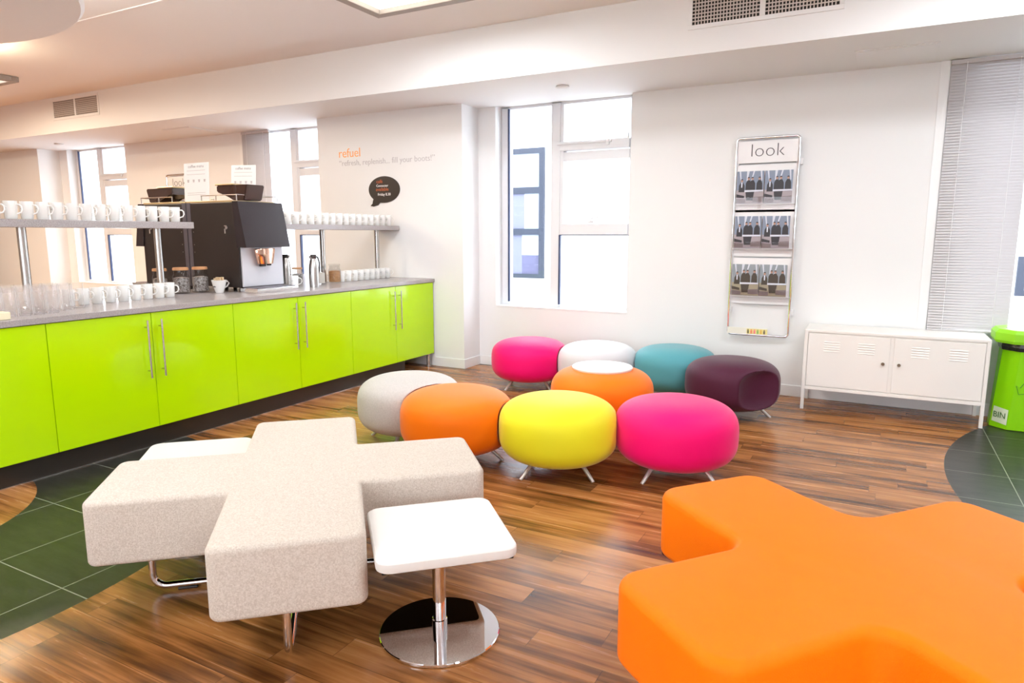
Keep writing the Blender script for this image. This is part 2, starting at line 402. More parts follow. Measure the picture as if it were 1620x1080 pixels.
extwin(-7.5, -5.72, .50, 2.98, (2.19, 1.40), ((-7.4, -5.82, 2.25, 2.88, EXTG2), (-7.4, -6.15, 1.46, 2.13, EXTGLASS), (-6.15, -5.82, 1.46, 2.13, EXTG2),
        (-7.4, -6.2, .58, 1.34, EXTGLASS), (-6.2, -5.82, .95, 1.34, EXTG2), (-6.2, -5.82, .58, .95, EXTG3)))
extwin(1.76, 3.4, .48, 1.04, (), ((1.86, 3.3, .56, .94, EXTG2),))
struct(box('ground_outside', GROUND, -34, 8, 6.36, 12.0, -.3, -.1))

# ---- ceiling fittings
def vent(x0, x1, z0, z1, label):
    t = thing('air_vent', label, 'vent', ((x0+x1)/2, BY, z0), group='double air vents on the bulkhead')
    hw, h = (x1-x0)/2, z1-z0
    f = MB(); f.box(-hw-.03, hw+.03, -.008, 0, -.03, 0, .002); f.box(-hw-.03, hw+.03, -.008, 0, h, h+.03, .002)
    f.box(-hw-.03, -hw, -.008, 0, 0, h, .002); f.box(hw, hw+.03, -.008, 0, 0, h, .002); f.box(-.018, .018, -.008, 0, 0, h, .002)
    f.done('frame', WALL, t)
    MB().box(-hw, hw, -.002, .0, 0, h).done('duct_opening', VENTK, t)
    for s in (-1, 1):
        a, b = (-hw, -.018) if s < 0 else (.018, hw)
        g = MB(); n = int((b-a)/.021)
        for k in range(1, n): x = a+(b-a)*k/n; g.box(x-.0035, x+.0035, -.006, -.003, 0, h)
        m_ = int(h/.021)
        for k in range(1, m_): z = h*k/m_; g.box(a, b, -.0065, -.0035, z-.0035, z+.0035)
        g.done('grille', VENTG, t)
vent(-1.26, -.333, 2.785, 2.995, 'white double air vent on the bulkhead, cut by the top of the photo')
vent(-9.10, -8.20, 2.768, 2.958, 'small looking double air vent on the bulkhead at the far left of the room')

for (x, y, lab) in ((-2.46, 5.49, 'round white smoke detector on the soffit above the tall bright window'), (-10.1, 5.57, 'round white smoke detector on the soffit at the far left end')):
    t = MB(); t.lathe([(0, 0), (.055, 0), (.06, -.012), (.04, -.022), (0, -.022)], 28)
    o = t.done('smoke_detector', WALL, smooth=True); o.location = (x, y, SZ); tag(o, lab, 'smoke detector', 'smoke detectors on the soffit')
for (x, lab) in ((.005, 'flush white access hatch in the soffit on the right near the blind'), (-7.42, 'flush white access hatch in the soffit above the coffee machines')):
    h = MB(); h.box(-.25, .25, -.24, .24, -.006, 0, .001); h.box(-.235, .235, -.225, .225, -.010, -.006)
    o = h.done('access_hatch', WALL); o.location = (x, 5.66, SZ); tag(o, lab, 'access hatch', 'access hatches in the soffit')

for i, (px, py) in enumerate(PANELS):
    labs = {0: 'grey framed ceiling light with a bright diffuser, cut by the top edge of the photo', 2: 'flat grey ceiling light just left of the photo edge above the far room'}
    t = thing('ceiling_light', labs.get(i, 'grey framed rectangular ceiling light outside the photo, set in the ceiling'), 'ceiling light', (px, py, CZ), group='rectangular ceiling lights')
    f = MB(); z0, z1 = -.055, -.003
    f.box(-.6, .6, -.3, -.23, z0, z1, .004); f.box(-.6, .6, .23, .3, z0, z1, .004); f.box(-.6, -.53, -.23, .23, z0, z1, .004); f.box(.53, .6, -.23, .23, z0, z1, .004)
    f.done('frame', LAMPFRAME, t)
    MB().box(-.53, .53, -.23, .23, -.02, -.008).done('diffuser', DIFF, t)
def raft(x, y, label):
    t = thing('ceiling_raft', label, 'ceiling raft', (x, y, 2.62), group='round ceiling rafts')
    MB().lathe([(0, 0), (1.535, 0), (1.555, .02), (1.535, .05), (0, .05)], 96).done('disc', RAFT, t, smooth=True)
    for k in range(3):
        a = R(30+120*k); MB().tube([(1.0*math.cos(a), 1.0*math.sin(a), .05), (1.0*math.cos(a), 1.0*math.sin(a), CZ-2.62)], .003, 6).done('hanging_wire', STEEL, t)
raft(-4.90, 1.145, 'large round white raft hung below the ceiling in the top left corner')
raft(.1, -1.1, 'round white raft added out of view behind the camera to brighten the ceiling')  # added raft, never visible, goes with an upward fill lamp
raft(3.9, 1.3, 'round white raft added out of view on the right to brighten the ceiling')  # second added raft, unseen, below the other ceiling fill

# ================================================================== BLINDS
def blind(x0, x1, label):
    t = thing('venetian_blind', label, 'blind', ((x0+x1)/2, 6.02, .63), group='pale venetian blinds')
    hw = (x1-x0)/2; H = 2.585-.63
    MB().box(-hw, hw, -.014, .014, H-.03, H, .003).done('headrail', BLIND, t)
    s = MB(); n = 92
    for k in range(n):
        z = .03+(H-.07)*k/(n-1); c, d = math.cos(R(62)), math.sin(R(62)); r = .0125
        pts = []
        for q in (-1, 0, 1): pts.append((q*r*c, z+q*r*d + (0.0015 if q == 0 else 0)))
        vs = [s.bm.verts.new((xx, py_, pz_)) for (py_, pz_) in pts for xx in (-hw, hw)]
        for j in (0, 2): s.bm.faces.new((vs[j], vs[j+1], vs[j+3], vs[j+2]))
        vs2 = [s.bm.verts.new((xx, py_+.0008, pz_-.0006)) for (py_, pz_) in pts for xx in (-hw, hw)]
        for j in (0, 2): s.bm.faces.new((vs2[j+1], vs2[j], vs2[j+2], vs2[j+3]))
        s.bm.faces.new((vs[0], vs[1], vs2[1], vs2[0])); s.bm.faces.new((vs[4], vs[5], vs2[5], vs2[4]))
    s.done('slats', BLIND, t)
    MB().box(-hw, hw, -.012, .012, 0, .016, .003).done('bottom_rail', BLIND, t)
    for x in (-hw*.62, hw*.62): MB().box(x-.0015, x+.0015, -.016, -.014, .01, H-.02).done('ladder_cord', PAPER, t)
    return t
blind(.365, .868, 'pale grey venetian blind closed over the window behind the green bin')
blind(-7.0, -6.53, 'closed venetian blind in the distance behind the coffee machine signs')
struct(box('trim_6', TRIM, .30, .36, WY-.012, WY, .60, SZ)); struct(box('trim_7', TRIM, -7.06, -7.005, WY-.012, WY, .60, SZ))

# ================================================================== ISLAND: cabinets, plinth, worktop
XF = -3.985
YC = [.80, 2.03, 3.26, 4.485, 5.72]
labs = ['lime gloss double cabinet at the left edge of the photo, mostly out of frame', 'lime gloss double cabinet under the long mug shelf, left of the drip tray',
        'lime gloss double cabinet below the coffee machine and thermos jugs', 'lime gloss double cabinet at the right end of the counter by the wall']
for i in range(4):
    y0, y1 = YC[i], YC[i+1]
    t = thing('base_cabinet', labs[i], 'cabinet', (XF, y0, .135), group='lime green gloss cabinets under the worktop')
    W_ = y1-y0
    MB().box(-1.85, -.020, .002, W_-.002, 0, .733).done('body', LIMEEDGE, t)
    for k in range(2):
        a, b = (.002, W_/2-.002) if k == 0 else (W_/2+.002, W_-.002)
        d = MB().box(-.019, 0, a, b, .002, .731, .0015).done('door', LIME, t)
        hy = b-.045 if k == 0 else a+.045
        h = MB(); h.tube([(.032, hy, .325), (.032, hy, .690)], .006, 12)
        for z in (.37, .645): h.tube([(0, hy, z), (.032, hy, z)], .0045, 8)
        h.done('handle', STEEL, d, smooth=True)
o = box('end_panel', LIMEEDGE, -5.83, -3.992, 5.722, 5.734, .135, .868); tag(o, 'thin grey end panel closing the right end of the green cabinets', 'panel')
o = box('plinth', PLINTH, -5.80, -4.045, .80, 5.30, .002, .133); tag(o, 'dark recessed plinth running under the lime cabinets', 'plinth')
o = box('floor_trim_strip', STEEL, -4.044, -4.036, .80, 5.30, 0, .005); tag(o, 'thin metal strip on the floor along the plinth', 'floor strip')
t = MB(); t.lathe([(0, 0), (.03, 0), (.03, .006), (.019, .012), (.019, .120), (.026, .123), (.026, .134), (0, .134)], 20)
o = t.done('cabinet_foot', STEEL, smooth=True); o.location = (-4.03, 5.68, 0); tag(o, 'steel foot under the right end of the green cabinets', 'foot')
o = MB().box(-5.86, -3.975, .78, 5.737, .87, .905, .003).done('worktop', WORK); tag(o, 'long grey speckled worktop covering the lime cabinets', 'worktop')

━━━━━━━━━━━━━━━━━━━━

GIVEN REQUEST: Give again, exactly, the lines from the start of the data through the one holding "vent(-9.10, -8.20, 2.768, 2.958, 'small"; omit the pictures.

RESPONSE TO THIS EXERCISE:
Keep writing the Blender script for this image. This is part 2, starting at line 402. More parts follow. Measure the picture as if it were 1620x1080 pixels.
extwin(-7.5, -5.72, .50, 2.98, (2.19, 1.40), ((-7.4, -5.82, 2.25, 2.88, EXTG2), (-7.4, -6.15, 1.46, 2.13, EXTGLASS), (-6.15, -5.82, 1.46, 2.13, EXTG2),
        (-7.4, -6.2, .58, 1.34, EXTGLASS), (-6.2, -5.82, .95, 1.34, EXTG2), (-6.2, -5.82, .58, .95, EXTG3)))
extwin(1.76, 3.4, .48, 1.04, (), ((1.86, 3.3, .56, .94, EXTG2),))
struct(box('ground_outside', GROUND, -34, 8, 6.36, 12.0, -.3, -.1))

# ---- ceiling fittings
def vent(x0, x1, z0, z1, label):
    t = thing('air_vent', label, 'vent', ((x0+x1)/2, BY, z0), group='double air vents on the bulkhead')
    hw, h = (x1-x0)/2, z1-z0
    f = MB(); f.box(-hw-.03, hw+.03, -.008, 0, -.03, 0, .002); f.box(-hw-.03, hw+.03, -.008, 0, h, h+.03, .002)
    f.box(-hw-.03, -hw, -.008, 0, 0, h, .002); f.box(hw, hw+.03, -.008, 0, 0, h, .002); f.box(-.018, .018, -.008, 0, 0, h, .002)
    f.done('frame', WALL, t)
    MB().box(-hw, hw, -.002, .0, 0, h).done('duct_opening', VENTK, t)
    for s in (-1, 1):
        a, b = (-hw, -.018) if s < 0 else (.018, hw)
        g = MB(); n = int((b-a)/.021)
        for k in range(1, n): x = a+(b-a)*k/n; g.box(x-.0035, x+.0035, -.006, -.003, 0, h)
        m_ = int(h/.021)
        for k in range(1, m_): z = h*k/m_; g.box(a, b, -.0065, -.0035, z-.0035, z+.0035)
        g.done('grille', VENTG, t)
vent(-1.26, -.333, 2.785, 2.995, 'white double air vent on the bulkhead, cut by the top of the photo')
vent(-9.10, -8.20, 2.768, 2.958, 'small looking double air vent on the bulkhead at the far left of the room')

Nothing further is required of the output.